Born: January 12, 1876
San Francisco, California Jack London.
Died: November 22, 1916
Glen Ellen, California
American author: American author and supporter of socialism (a system of social organization in which the government owns and manages the distribution and production of goods) Jack London wrote popular adventure stories and social tracts (pamphlets) based on unusual personal experiences. At their best, his works are powerful and moving stories.

Early life: Jack London was born John Griffith Chaney in San Francisco, California, in 1916, the son of Flora Wellman and Henry Chaney. Jack's parents were not married at the time of his birth. Flora married a widower, John London, the same year that her son was born. John was a loving stepfather, but undertook several business and agricultural enterprises that turned out to be unsuccessful. The family, which included Eliza and Ida, daughters of John London's first marriage, moved often. Because the economic circumstances of Jack's family steadily declined, he held several jobs at the early age of ten. He delivered papers, worked on an ice wagon, and set up pins in a bowling alley, all while going to school. Almost all of the money he earned was turned over to his parents. At the age of thirteen he left school and continued to do odd jobs. He managed to buy a fourteen-foot skiff (small, flat-bottomed open boat) and frequently sailed out into the Oakland, California, bay, often bringing library books with him.

When Jack was fifteen, John was injured in an accident. Jack went to work in a cannery full time to support his family. The work involved bending over machines that had no safety guards. Jack worked the longest hours he could, often eighteen or twenty hours at a stretch. The pay was ten cents an hour.

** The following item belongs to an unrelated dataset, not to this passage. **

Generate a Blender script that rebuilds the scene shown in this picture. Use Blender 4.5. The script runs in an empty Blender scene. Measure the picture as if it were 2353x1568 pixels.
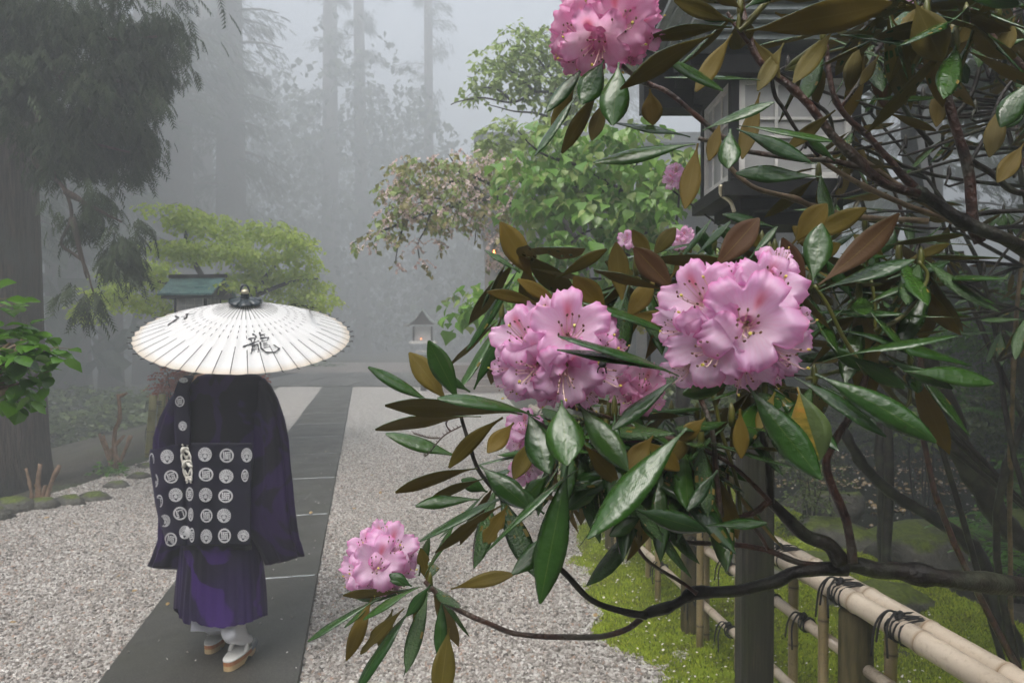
import bpy, math, random
import numpy as np
from mathutils import Vector, Matrix, noise
RND = random.Random(11)
NPR = np.random.RandomState(5)
sc = bpy.context.scene
V = Vector
PI = math.pi

# ------------------------------------------------------------------ camera
CAM_H = 1.6
PITCH = math.atan(18 / 1568.0)
cam_d = bpy.data.cameras.new('camera')
cam = bpy.data.objects.new('camera', cam_d)
sc.collection.objects.link(cam)
cam.location = (0, 0, CAM_H)
cam.rotation_euler = (PI / 2 - PITCH, 0, 0)
cam_d.lens = 24.0
cam_d.sensor_width = 36.0
cam_d.clip_start = 0.05
cam_d.clip_end = 400
cam_d.dof.use_dof = True
cam_d.dof.focus_distance = 1.05
cam_d.dof.aperture_fstop = 13.0
sc.camera = cam

# ------------------------------------------------------------------ sky, sun, exposure
SUN_EL, SUN_AZ = math.radians(62), math.radians(200)
world = bpy.data.worlds.new('World')
sc.world = world
world.use_nodes = True
wn = world.node_tree
wn.nodes.clear()
w_out = wn.nodes.new('ShaderNodeOutputWorld')
w_bg = wn.nodes.new('ShaderNodeBackground')
w_sky = wn.nodes.new('ShaderNodeTexSky')
w_sky.sky_type = 'NISHITA'
w_sky.sun_disc = False
w_sky.sun_elevation = SUN_EL
w_sky.sun_rotation = SUN_AZ
w_sky.air_density = 1.0
w_sky.dust_density = 6.0
w_hs = wn.nodes.new('ShaderNodeHueSaturation')
w_hs.inputs['Saturation'].default_value = 0.42
wn.links.new(w_sky.outputs[0], w_hs.inputs['Color'])
wn.links.new(w_hs.outputs[0], w_bg.inputs['Color'])
w_bg.inputs['Strength'].default_value = 0.15
wn.links.new(w_bg.outputs[0], w_out.inputs['Surface'])
sun_d = bpy.data.lights.new('sun', 'SUN')
sun_d.energy = 1.0
sun_d.angle = math.radians(40)
sun_d.color = (1.0, 0.97, 0.93)
sun = bpy.data.objects.new('sun', sun_d)
sc.collection.objects.link(sun)
# nishita: rotation 0 = +Y, clockwise from above
sdir = V((math.sin(SUN_AZ) * math.cos(SUN_EL), math.cos(SUN_AZ) * math.cos(SUN_EL), math.sin(SUN_EL)))
sun.rotation_euler = sdir.to_track_quat('Z', 'Y').to_euler()
sc.view_settings.view_transform = 'Standard'
sc.view_settings.look = 'None'
sc.view_settings.exposure = 1.72
sc.view_settings.gamma = 1.0
sc.view_settings.use_curve_mapping = False
sc.cycles.max_bounces = 8
sc.cycles.diffuse_bounces = 3
sc.cycles.glossy_bounces = 3
sc.cycles.transmission_bounces = 4
sc.cycles.volume_bounces = 1
sc.cycles.use_denoising = True
HAZE_DENSITY = 0.028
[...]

Jack escaped from that job by becoming an oyster bed pirate in the San Francisco Bay oyster beds. At sixteen he joined the California Fish Patrol at Benecia. Just after he turned seventeen he signed aboard a ship, the Sophia Sutherland, as an able-bodied seaman and headed to the Pacific Northwest for a seal-hunting expedition. After returning from his sea voyage, Jack worked in a jute (fiber from certain tropical plants used to make rope) mill, and then a power plant.

Jack completed his high school education in a year and went to the University of California for a semester. He traveled to the Alaskan Klondike with the gold prospectors and, after returning to California, launched his writing career.

Survival of the fittest: London won national acclaim for his short stories about the brutal and vigorous life of the Alaskan Yukon, published as The Son of the Wolf (1900). Other writings in the same genre (type) followed. The best known is The Call of the Wild (1903), which describes how an Alaskan dog leaves civilization to join a wolf pack. The Sea-Wolf (1904) tells of the conversion of a civilized man to a simple way of living.

These books stress the primitive survival of the fittest. This stems from London's belief in the theories of evolution that Charles Darwin (1809–1892) wrote about. (Evolution is the theory that groups of organisms may change or develop over a long period of time.) Other tales that developed similar themes are White Fang (1906), The Strength of the Strong (1911), Smoke Bellew (1912), and The Abysmal Brute (1913).

Influence of socialism:London was also influenced by the socialistic theories of Karl Marx (1818–1883). An early book, The People of the Abyss (1903), described slum conditions in London, England. Other books of the same type included The War of the Classes (1905), The Iron Heel (1907), The Valley of the Moon (1913), and The Human Drift (1917).

Two of London's best books are semi-autobiographical (based on his own experiences)— Martin Eden (1909) and John Barleycorn (1913). The former recounts his struggles as a writer; the latter tells about his long-lasting fight against alcoholism.

London's life and work hold many contradictions. He believed in socialism, and he believed in Darwin's idea of survival of the fittest. He felt his own success illustrated the concept of the superman who stands above the ordinary person and triumphs by force of will. Although his work is often regarded as adventure stories for young people, it also deals with the adult theme of environmental determinism, or the idea that the world shapes us in ways we are powerless to resist.